WHAT YOU ARE ASKED TO DO
Restate every line of the material, word for word.

=-=-=

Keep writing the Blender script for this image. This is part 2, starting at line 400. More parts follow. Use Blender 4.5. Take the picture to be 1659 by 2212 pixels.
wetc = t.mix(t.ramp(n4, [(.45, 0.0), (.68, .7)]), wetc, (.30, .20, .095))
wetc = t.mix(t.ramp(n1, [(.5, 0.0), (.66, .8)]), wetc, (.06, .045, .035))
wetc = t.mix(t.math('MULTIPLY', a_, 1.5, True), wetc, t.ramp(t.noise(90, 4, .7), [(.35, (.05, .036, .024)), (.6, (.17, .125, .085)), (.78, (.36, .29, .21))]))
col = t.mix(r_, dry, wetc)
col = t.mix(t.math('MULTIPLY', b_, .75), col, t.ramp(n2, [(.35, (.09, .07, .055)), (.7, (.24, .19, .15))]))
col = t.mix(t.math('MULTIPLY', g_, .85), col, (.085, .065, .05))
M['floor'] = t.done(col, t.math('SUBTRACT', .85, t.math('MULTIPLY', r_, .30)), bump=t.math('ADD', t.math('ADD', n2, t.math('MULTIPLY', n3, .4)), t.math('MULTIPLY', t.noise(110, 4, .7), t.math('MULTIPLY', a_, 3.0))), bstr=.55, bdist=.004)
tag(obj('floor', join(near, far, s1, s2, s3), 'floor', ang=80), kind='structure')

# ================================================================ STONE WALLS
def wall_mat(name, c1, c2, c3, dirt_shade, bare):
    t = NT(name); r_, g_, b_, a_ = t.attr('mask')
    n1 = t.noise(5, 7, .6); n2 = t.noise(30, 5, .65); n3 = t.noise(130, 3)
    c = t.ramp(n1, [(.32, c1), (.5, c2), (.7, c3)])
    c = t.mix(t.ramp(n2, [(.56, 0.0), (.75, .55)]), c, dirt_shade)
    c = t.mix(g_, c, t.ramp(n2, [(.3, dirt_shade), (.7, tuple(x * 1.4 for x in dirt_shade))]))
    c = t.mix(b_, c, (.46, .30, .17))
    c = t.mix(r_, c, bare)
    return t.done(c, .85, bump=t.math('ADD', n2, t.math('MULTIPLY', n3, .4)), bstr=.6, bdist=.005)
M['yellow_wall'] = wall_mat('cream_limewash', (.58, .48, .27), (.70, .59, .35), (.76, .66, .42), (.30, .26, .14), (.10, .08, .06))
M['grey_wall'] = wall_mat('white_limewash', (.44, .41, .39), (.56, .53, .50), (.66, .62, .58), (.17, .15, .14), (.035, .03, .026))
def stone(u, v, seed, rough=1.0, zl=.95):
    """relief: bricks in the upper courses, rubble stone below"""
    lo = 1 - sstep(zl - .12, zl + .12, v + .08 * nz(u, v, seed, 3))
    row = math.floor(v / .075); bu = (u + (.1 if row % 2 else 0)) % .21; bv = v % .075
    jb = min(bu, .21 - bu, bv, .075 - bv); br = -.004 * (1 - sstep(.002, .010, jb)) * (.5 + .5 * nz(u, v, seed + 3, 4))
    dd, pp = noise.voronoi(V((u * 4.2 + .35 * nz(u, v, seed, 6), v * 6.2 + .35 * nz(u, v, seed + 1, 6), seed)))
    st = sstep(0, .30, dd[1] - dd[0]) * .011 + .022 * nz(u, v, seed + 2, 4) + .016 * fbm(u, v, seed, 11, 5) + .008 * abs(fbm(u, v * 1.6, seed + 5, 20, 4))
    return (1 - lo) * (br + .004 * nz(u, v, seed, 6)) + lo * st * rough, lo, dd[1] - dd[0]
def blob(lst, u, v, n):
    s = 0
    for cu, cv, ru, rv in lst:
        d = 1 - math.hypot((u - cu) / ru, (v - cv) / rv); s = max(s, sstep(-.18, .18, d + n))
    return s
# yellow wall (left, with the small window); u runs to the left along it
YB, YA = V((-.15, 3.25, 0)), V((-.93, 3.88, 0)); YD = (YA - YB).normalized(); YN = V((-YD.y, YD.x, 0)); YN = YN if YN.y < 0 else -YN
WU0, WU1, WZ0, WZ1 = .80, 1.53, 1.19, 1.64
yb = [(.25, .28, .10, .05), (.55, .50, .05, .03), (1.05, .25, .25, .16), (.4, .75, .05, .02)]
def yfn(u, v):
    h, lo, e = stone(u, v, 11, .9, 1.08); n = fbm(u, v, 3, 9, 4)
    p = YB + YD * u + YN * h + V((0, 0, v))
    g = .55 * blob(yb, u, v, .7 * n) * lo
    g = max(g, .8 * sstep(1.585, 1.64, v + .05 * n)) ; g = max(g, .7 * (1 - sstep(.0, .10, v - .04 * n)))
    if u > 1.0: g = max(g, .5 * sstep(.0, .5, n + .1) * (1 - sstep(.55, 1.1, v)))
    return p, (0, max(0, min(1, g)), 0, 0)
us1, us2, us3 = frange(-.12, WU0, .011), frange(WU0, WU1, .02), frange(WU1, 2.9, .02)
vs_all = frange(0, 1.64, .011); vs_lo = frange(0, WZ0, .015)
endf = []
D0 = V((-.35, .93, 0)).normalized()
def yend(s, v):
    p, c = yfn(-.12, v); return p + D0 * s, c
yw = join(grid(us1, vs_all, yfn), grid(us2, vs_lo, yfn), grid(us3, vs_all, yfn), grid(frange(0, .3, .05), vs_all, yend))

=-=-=

EXERCISE SOLUTION
Keep writing the Blender script for this image. This is part 2, starting at line 400. More parts follow. Use Blender 4.5. Take the picture to be 1659 by 2212 pixels.
wetc = t.mix(t.ramp(n4, [(.45, 0.0), (.68, .7)]), wetc, (.30, .20, .095))
wetc = t.mix(t.ramp(n1, [(.5, 0.0), (.66, .8)]), wetc, (.06, .045, .035))
wetc = t.mix(t.math('MULTIPLY', a_, 1.5, True), wetc, t.ramp(t.noise(90, 4, .7), [(.35, (.05, .036, .024)), (.6, (.17, .125, .085)), (.78, (.36, .29, .21))]))
col = t.mix(r_, dry, wetc)
col = t.mix(t.math('MULTIPLY', b_, .75), col, t.ramp(n2, [(.35, (.09, .07, .055)), (.7, (.24, .19, .15))]))
col = t.mix(t.math('MULTIPLY', g_, .85), col, (.085, .065, .05))
M['floor'] = t.done(col, t.math('SUBTRACT', .85, t.math('MULTIPLY', r_, .30)), bump=t.math('ADD', t.math('ADD', n2, t.math('MULTIPLY', n3, .4)), t.math('MULTIPLY', t.noise(110, 4, .7), t.math('MULTIPLY', a_, 3.0))), bstr=.55, bdist=.004)
tag(obj('floor', join(near, far, s1, s2, s3), 'floor', ang=80), kind='structure')

# ================================================================ STONE WALLS
def wall_mat(name, c1, c2, c3, dirt_shade, bare):
    t = NT(name); r_, g_, b_, a_ = t.attr('mask')
    n1 = t.noise(5, 7, .6); n2 = t.noise(30, 5, .65); n3 = t.noise(130, 3)
    c = t.ramp(n1, [(.32, c1), (.5, c2), (.7, c3)])
    c = t.mix(t.ramp(n2, [(.56, 0.0), (.75, .55)]), c, dirt_shade)
    c = t.mix(g_, c, t.ramp(n2, [(.3, dirt_shade), (.7, tuple(x * 1.4 for x in dirt_shade))]))
    c = t.mix(b_, c, (.46, .30, .17))
    c = t.mix(r_, c, bare)
    return t.done(c, .85, bump=t.math('ADD', n2, t.math('MULTIPLY', n3, .4)), bstr=.6, bdist=.005)
M['yellow_wall'] = wall_mat('cream_limewash', (.58, .48, .27), (.70, .59, .35), (.76, .66, .42), (.30, .26, .14), (.10, .08, .06))
M['grey_wall'] = wall_mat('white_limewash', (.44, .41, .39), (.56, .53, .50), (.66, .62, .58), (.17, .15, .14), (.035, .03, .026))
def stone(u, v, seed, rough=1.0, zl=.95):
    """relief: bricks in the upper courses, rubble stone below"""
    lo = 1 - sstep(zl - .12, zl + .12, v + .08 * nz(u, v, seed, 3))
    row = math.floor(v / .075); bu = (u + (.1 if row % 2 else 0)) % .21; bv = v % .075
    jb = min(bu, .21 - bu, bv, .075 - bv); br = -.004 * (1 - sstep(.002, .010, jb)) * (.5 + .5 * nz(u, v, seed + 3, 4))
    dd, pp = noise.voronoi(V((u * 4.2 + .35 * nz(u, v, seed, 6), v * 6.2 + .35 * nz(u, v, seed + 1, 6), seed)))
    st = sstep(0, .30, dd[1] - dd[0]) * .011 + .022 * nz(u, v, seed + 2, 4) + .016 * fbm(u, v, seed, 11, 5) + .008 * abs(fbm(u, v * 1.6, seed + 5, 20, 4))
    return (1 - lo) * (br + .004 * nz(u, v, seed, 6)) + lo * st * rough, lo, dd[1] - dd[0]
def blob(lst, u, v, n):
    s = 0
    for cu, cv, ru, rv in lst:
        d = 1 - math.hypot((u - cu) / ru, (v - cv) / rv); s = max(s, sstep(-.18, .18, d + n))
    return s
# yellow wall (left, with the small window); u runs to the left along it
YB, YA = V((-.15, 3.25, 0)), V((-.93, 3.88, 0)); YD = (YA - YB).normalized(); YN = V((-YD.y, YD.x, 0)); YN = YN if YN.y < 0 else -YN
WU0, WU1, WZ0, WZ1 = .80, 1.53, 1.19, 1.64
yb = [(.25, .28, .10, .05), (.55, .50, .05, .03), (1.05, .25, .25, .16), (.4, .75, .05, .02)]
def yfn(u, v):
    h, lo, e = stone(u, v, 11, .9, 1.08); n = fbm(u, v, 3, 9, 4)
    p = YB + YD * u + YN * h + V((0, 0, v))
    g = .55 * blob(yb, u, v, .7 * n) * lo
    g = max(g, .8 * sstep(1.585, 1.64, v + .05 * n)) ; g = max(g, .7 * (1 - sstep(.0, .10, v - .04 * n)))
    if u > 1.0: g = max(g, .5 * sstep(.0, .5, n + .1) * (1 - sstep(.55, 1.1, v)))
    return p, (0, max(0, min(1, g)), 0, 0)
us1, us2, us3 = frange(-.12, WU0, .011), frange(WU0, WU1, .02), frange(WU1, 2.9, .02)
vs_all = frange(0, 1.64, .011); vs_lo = frange(0, WZ0, .015)
endf = []
D0 = V((-.35, .93, 0)).normalized()
def yend(s, v):
    p, c = yfn(-.12, v); return p + D0 * s, c
yw = join(grid(us1, vs_all, yfn), grid(us2, vs_lo, yfn), grid(us3, vs_all, yfn), grid(frange(0, .3, .05), vs_all, yend))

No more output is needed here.